▶

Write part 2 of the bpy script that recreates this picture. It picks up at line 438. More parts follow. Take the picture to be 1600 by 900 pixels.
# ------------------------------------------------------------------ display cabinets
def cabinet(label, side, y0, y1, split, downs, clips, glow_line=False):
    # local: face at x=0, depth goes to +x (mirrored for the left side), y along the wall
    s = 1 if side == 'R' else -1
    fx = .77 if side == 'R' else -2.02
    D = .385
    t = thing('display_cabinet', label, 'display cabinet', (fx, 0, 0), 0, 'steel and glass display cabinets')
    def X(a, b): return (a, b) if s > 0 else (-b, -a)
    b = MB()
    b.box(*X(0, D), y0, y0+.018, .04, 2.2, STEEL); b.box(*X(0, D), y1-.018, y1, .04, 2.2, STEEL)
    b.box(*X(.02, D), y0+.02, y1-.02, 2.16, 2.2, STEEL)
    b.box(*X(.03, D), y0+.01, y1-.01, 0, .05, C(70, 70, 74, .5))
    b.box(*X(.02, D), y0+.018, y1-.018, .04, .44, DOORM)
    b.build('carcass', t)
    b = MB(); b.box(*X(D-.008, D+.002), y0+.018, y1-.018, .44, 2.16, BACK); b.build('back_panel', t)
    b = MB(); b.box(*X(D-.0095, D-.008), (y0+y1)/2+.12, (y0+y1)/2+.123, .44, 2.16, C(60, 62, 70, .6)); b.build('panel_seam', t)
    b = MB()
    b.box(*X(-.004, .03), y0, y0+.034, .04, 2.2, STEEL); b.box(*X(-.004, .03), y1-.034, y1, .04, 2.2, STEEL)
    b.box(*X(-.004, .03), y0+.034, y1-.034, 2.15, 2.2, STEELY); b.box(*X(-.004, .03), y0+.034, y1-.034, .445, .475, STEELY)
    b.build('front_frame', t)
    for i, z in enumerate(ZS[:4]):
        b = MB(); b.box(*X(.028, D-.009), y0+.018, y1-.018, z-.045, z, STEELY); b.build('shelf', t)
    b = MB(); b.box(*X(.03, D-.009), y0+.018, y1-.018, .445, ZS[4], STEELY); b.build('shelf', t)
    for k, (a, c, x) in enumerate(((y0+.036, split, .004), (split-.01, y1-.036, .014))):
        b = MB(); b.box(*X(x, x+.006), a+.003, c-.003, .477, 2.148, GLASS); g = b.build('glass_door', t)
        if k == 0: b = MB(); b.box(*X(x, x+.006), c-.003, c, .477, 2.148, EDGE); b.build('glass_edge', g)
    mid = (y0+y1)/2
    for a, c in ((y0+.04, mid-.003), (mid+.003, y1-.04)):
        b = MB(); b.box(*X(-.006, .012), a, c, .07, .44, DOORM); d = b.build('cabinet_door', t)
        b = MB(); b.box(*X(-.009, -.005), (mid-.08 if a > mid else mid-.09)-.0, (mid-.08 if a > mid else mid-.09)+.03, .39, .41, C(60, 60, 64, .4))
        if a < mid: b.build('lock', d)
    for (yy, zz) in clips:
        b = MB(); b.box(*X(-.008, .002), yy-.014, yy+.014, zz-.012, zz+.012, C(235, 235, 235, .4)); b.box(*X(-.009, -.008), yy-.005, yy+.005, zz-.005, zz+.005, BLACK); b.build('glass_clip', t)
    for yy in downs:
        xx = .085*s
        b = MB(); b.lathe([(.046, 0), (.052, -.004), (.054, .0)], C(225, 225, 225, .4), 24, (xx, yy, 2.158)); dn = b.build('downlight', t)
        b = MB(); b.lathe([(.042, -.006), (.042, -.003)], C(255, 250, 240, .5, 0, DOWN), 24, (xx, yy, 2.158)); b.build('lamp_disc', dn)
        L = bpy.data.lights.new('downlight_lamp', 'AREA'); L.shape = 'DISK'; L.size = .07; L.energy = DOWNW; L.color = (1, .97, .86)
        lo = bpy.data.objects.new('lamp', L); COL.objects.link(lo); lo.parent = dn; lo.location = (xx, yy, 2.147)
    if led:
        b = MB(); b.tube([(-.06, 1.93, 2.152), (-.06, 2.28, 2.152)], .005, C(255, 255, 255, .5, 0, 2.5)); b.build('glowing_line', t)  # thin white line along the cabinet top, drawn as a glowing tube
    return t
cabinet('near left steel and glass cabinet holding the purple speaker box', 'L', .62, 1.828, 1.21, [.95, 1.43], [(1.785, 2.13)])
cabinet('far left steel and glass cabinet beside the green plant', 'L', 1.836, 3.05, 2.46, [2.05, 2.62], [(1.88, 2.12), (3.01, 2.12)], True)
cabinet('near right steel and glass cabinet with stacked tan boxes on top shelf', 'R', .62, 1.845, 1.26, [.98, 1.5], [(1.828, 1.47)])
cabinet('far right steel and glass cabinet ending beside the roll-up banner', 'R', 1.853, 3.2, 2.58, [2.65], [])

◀

- Exercise directions -
Reproduce the material precisely, including every line.

- Response -
Write part 2 of the bpy script that recreates this picture. It picks up at line 438. More parts follow. Take the picture to be 1600 by 900 pixels.
# ------------------------------------------------------------------ display cabinets
def cabinet(label, side, y0, y1, split, downs, clips, glow_line=False):
    # local: face at x=0, depth goes to +x (mirrored for the left side), y along the wall
    s = 1 if side == 'R' else -1
    fx = .77 if side == 'R' else -2.02
    D = .385
    t = thing('display_cabinet', label, 'display cabinet', (fx, 0, 0), 0, 'steel and glass display cabinets')
    def X(a, b): return (a, b) if s > 0 else (-b, -a)
    b = MB()
    b.box(*X(0, D), y0, y0+.018, .04, 2.2, STEEL); b.box(*X(0, D), y1-.018, y1, .04, 2.2, STEEL)
    b.box(*X(.02, D), y0+.02, y1-.02, 2.16, 2.2, STEEL)
    b.box(*X(.03, D), y0+.01, y1-.01, 0, .05, C(70, 70, 74, .5))
    b.box(*X(.02, D), y0+.018, y1-.018, .04, .44, DOORM)
    b.build('carcass', t)
    b = MB(); b.box(*X(D-.008, D+.002), y0+.018, y1-.018, .44, 2.16, BACK); b.build('back_panel', t)
    b = MB(); b.box(*X(D-.0095, D-.008), (y0+y1)/2+.12, (y0+y1)/2+.123, .44, 2.16, C(60, 62, 70, .6)); b.build('panel_seam', t)
    b = MB()
    b.box(*X(-.004, .03), y0, y0+.034, .04, 2.2, STEEL); b.box(*X(-.004, .03), y1-.034, y1, .04, 2.2, STEEL)
    b.box(*X(-.004, .03), y0+.034, y1-.034, 2.15, 2.2, STEELY); b.box(*X(-.004, .03), y0+.034, y1-.034, .445, .475, STEELY)
    b.build('front_frame', t)
    for i, z in enumerate(ZS[:4]):
        b = MB(); b.box(*X(.028, D-.009), y0+.018, y1-.018, z-.045, z, STEELY); b.build('shelf', t)
    b = MB(); b.box(*X(.03, D-.009), y0+.018, y1-.018, .445, ZS[4], STEELY); b.build('shelf', t)
    for k, (a, c, x) in enumerate(((y0+.036, split, .004), (split-.01, y1-.036, .014))):
        b = MB(); b.box(*X(x, x+.006), a+.003, c-.003, .477, 2.148, GLASS); g = b.build('glass_door', t)
        if k == 0: b = MB(); b.box(*X(x, x+.006), c-.003, c, .477, 2.148, EDGE); b.build('glass_edge', g)
    mid = (y0+y1)/2
    for a, c in ((y0+.04, mid-.003), (mid+.003, y1-.04)):
        b = MB(); b.box(*X(-.006, .012), a, c, .07, .44, DOORM); d = b.build('cabinet_door', t)
        b = MB(); b.box(*X(-.009, -.005), (mid-.08 if a > mid else mid-.09)-.0, (mid-.08 if a > mid else mid-.09)+.03, .39, .41, C(60, 60, 64, .4))
        if a < mid: b.build('lock', d)
    for (yy, zz) in clips:
        b = MB(); b.box(*X(-.008, .002), yy-.014, yy+.014, zz-.012, zz+.012, C(235, 235, 235, .4)); b.box(*X(-.009, -.008), yy-.005, yy+.005, zz-.005, zz+.005, BLACK); b.build('glass_clip', t)
    for yy in downs:
        xx = .085*s
        b = MB(); b.lathe([(.046, 0), (.052, -.004), (.054, .0)], C(225, 225, 225, .4), 24, (xx, yy, 2.158)); dn = b.build('downlight', t)
        b = MB(); b.lathe([(.042, -.006), (.042, -.003)], C(255, 250, 240, .5, 0, DOWN), 24, (xx, yy, 2.158)); b.build('lamp_disc', dn)
        L = bpy.data.lights.new('downlight_lamp', 'AREA'); L.shape = 'DISK'; L.size = .07; L.energy = DOWNW; L.color = (1, .97, .86)
        lo = bpy.data.objects.new('lamp', L); COL.objects.link(lo); lo.parent = dn; lo.location = (xx, yy, 2.147)
    if led:
        b = MB(); b.tube([(-.06, 1.93, 2.152), (-.06, 2.28, 2.152)], .005, C(255, 255, 255, .5, 0, 2.5)); b.build('glowing_line', t)  # thin white line along the cabinet top, drawn as a glowing tube
    return t
cabinet('near left steel and glass cabinet holding the purple speaker box', 'L', .62, 1.828, 1.21, [.95, 1.43], [(1.785, 2.13)])
cabinet('far left steel and glass cabinet beside the green plant', 'L', 1.836, 3.05, 2.46, [2.05, 2.62], [(1.88, 2.12), (3.01, 2.12)], True)
cabinet('near right steel and glass cabinet with stacked tan boxes on top shelf', 'R', .62, 1.845, 1.26, [.98, 1.5], [(1.828, 1.47)])
cabinet('far right steel and glass cabinet ending beside the roll-up banner', 'R', 1.853, 3.2, 2.58, [2.65], [])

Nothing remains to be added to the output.